Olive trees are successful agents in the fight against climate change in part because of their sheer volume; there are nearly a billion olive trees growing today around the world. Most are in the Mediterranean region, but the millions of olive trees in the United States play a long game. With every passing year, they grow larger, and are able to sequester more carbon in tree biomass and soil. And they help to mitigate climate change not just by reducing greenhouse gases, but by easing erosion with their root systems, removing pollutants, and improving water quality.

All told, these three trees—and many others—in our cities stand as silent yet formidable guardians in the battle against climate change. They are not mere passive observers of our urban landscapes but active participants in the restoration of ecological balance. Through their leaves, they capture carbon dioxide, the very currency of global warming, and transmute it into the oxygen that fuels life. They’re nature's own alchemists, transforming the pollutants spewed out by our industrious ways.

In the shade of their branches, they offer respite from steadily increasing temperatures, countering the relentless urban heat island effect. Their roots, a complex network beneath our feet, help manage stormwater, reducing the burden on our overtaxed urban infrastructure.
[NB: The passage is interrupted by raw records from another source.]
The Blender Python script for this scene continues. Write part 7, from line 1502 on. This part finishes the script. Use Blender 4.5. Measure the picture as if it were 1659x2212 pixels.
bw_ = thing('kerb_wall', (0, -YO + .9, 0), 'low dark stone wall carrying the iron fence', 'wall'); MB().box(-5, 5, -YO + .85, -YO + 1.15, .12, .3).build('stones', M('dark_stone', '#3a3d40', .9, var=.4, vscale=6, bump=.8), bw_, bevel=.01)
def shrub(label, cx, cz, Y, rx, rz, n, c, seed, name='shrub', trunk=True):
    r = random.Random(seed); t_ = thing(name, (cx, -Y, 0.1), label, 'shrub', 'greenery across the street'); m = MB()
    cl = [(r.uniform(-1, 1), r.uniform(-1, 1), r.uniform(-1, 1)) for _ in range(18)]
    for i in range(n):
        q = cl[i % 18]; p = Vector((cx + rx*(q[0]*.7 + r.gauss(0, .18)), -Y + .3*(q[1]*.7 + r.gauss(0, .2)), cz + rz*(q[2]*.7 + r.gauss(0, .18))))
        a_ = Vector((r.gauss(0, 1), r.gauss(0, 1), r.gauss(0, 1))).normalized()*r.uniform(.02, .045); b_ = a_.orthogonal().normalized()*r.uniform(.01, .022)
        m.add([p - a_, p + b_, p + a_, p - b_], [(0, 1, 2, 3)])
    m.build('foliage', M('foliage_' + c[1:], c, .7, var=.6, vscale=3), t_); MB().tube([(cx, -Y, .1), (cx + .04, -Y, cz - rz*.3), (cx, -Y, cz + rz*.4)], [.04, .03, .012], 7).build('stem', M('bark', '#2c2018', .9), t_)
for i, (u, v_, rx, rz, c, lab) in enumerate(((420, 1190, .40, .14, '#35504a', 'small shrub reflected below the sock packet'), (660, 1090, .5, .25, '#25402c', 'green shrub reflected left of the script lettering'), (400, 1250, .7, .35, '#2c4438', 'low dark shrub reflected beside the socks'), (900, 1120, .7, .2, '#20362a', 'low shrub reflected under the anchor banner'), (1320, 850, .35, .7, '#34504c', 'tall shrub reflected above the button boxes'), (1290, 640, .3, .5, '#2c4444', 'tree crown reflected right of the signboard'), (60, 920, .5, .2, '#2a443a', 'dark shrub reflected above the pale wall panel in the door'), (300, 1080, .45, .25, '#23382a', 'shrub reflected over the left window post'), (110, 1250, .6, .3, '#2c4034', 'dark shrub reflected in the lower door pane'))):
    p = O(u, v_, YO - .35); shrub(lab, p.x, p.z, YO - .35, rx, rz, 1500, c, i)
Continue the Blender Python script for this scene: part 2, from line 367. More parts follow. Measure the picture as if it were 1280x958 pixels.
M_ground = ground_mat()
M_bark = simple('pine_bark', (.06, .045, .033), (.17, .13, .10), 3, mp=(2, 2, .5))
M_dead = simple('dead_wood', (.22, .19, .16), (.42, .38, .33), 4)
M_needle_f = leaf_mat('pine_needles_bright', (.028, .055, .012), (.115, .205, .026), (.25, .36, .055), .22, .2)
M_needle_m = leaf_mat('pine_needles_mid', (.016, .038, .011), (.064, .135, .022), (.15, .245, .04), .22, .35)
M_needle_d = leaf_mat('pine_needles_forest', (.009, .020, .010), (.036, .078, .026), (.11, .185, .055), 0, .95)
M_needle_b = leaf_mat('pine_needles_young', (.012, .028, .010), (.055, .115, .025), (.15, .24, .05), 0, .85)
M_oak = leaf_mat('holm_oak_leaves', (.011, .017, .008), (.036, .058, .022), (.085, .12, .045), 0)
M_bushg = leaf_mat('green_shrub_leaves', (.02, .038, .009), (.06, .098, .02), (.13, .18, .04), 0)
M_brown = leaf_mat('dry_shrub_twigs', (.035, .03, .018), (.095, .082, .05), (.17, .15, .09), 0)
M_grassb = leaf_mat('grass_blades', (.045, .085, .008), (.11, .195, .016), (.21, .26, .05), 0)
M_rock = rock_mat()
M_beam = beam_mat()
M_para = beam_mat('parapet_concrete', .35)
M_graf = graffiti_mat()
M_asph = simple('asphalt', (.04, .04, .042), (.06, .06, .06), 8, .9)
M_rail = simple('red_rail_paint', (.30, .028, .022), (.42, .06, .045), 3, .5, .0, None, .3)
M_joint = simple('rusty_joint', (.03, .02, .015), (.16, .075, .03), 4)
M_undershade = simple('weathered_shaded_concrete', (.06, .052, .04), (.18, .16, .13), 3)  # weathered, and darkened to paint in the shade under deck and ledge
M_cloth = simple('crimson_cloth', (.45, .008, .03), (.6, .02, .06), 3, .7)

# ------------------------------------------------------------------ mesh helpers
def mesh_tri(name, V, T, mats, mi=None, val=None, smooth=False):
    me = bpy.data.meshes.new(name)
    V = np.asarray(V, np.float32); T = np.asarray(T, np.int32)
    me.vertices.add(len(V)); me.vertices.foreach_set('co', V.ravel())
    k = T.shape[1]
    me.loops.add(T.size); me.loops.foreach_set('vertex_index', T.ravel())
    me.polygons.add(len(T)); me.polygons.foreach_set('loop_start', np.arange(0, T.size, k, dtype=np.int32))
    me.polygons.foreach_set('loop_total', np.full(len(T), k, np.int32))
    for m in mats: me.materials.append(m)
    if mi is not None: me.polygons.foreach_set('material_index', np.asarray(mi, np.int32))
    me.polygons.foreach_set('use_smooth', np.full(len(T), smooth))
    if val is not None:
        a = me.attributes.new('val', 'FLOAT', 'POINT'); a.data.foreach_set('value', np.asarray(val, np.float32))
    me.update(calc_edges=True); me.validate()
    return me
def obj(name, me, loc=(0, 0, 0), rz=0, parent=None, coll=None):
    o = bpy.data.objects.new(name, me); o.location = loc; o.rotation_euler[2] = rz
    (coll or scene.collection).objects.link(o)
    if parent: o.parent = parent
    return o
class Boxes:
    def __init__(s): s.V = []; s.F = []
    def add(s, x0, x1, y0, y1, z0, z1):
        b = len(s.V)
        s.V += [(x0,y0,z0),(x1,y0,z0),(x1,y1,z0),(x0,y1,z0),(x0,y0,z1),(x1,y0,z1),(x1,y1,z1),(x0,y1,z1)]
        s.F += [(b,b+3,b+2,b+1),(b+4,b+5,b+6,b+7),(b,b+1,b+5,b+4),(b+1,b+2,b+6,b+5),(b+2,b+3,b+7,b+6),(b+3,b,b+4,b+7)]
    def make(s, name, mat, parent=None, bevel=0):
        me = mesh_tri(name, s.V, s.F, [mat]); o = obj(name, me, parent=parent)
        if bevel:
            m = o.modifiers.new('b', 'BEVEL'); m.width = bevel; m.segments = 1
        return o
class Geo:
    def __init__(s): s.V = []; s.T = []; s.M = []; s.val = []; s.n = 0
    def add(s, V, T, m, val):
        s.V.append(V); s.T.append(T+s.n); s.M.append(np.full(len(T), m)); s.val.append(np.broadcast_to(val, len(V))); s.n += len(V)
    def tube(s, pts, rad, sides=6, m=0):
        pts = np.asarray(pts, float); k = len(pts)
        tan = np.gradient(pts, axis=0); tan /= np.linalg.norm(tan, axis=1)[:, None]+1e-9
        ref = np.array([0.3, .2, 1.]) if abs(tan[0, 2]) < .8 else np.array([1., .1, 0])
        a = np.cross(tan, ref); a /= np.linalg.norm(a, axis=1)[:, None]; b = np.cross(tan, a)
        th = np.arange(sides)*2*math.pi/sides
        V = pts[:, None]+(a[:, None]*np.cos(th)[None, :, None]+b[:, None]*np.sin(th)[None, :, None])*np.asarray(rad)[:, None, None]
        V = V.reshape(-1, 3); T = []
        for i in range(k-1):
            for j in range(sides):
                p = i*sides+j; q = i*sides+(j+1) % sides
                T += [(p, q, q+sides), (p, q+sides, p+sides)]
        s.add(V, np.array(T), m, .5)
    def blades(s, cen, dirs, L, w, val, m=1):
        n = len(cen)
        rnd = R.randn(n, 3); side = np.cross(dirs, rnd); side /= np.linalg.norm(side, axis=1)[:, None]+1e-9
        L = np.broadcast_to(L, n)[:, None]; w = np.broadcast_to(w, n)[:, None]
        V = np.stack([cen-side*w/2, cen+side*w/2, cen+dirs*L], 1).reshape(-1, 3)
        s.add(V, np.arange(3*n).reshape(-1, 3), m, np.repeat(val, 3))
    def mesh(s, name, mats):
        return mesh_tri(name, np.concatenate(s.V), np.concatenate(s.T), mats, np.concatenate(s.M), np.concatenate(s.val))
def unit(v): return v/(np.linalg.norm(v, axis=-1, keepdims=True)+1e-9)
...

In our era of environmental uncertainty, urban trees are not merely a token of green in a gray world, but a testament to our commitment to a sustainable future, where harmony between human habitation and the natural world becomes more essential for our survival every day. In planting and nurturing them, we sow the seeds of hope for a healthier, more resilient world—where the fight against climate change is fought not just in international conferences and scientific laboratories, but in every leaf, branch, and root that graces our city streets.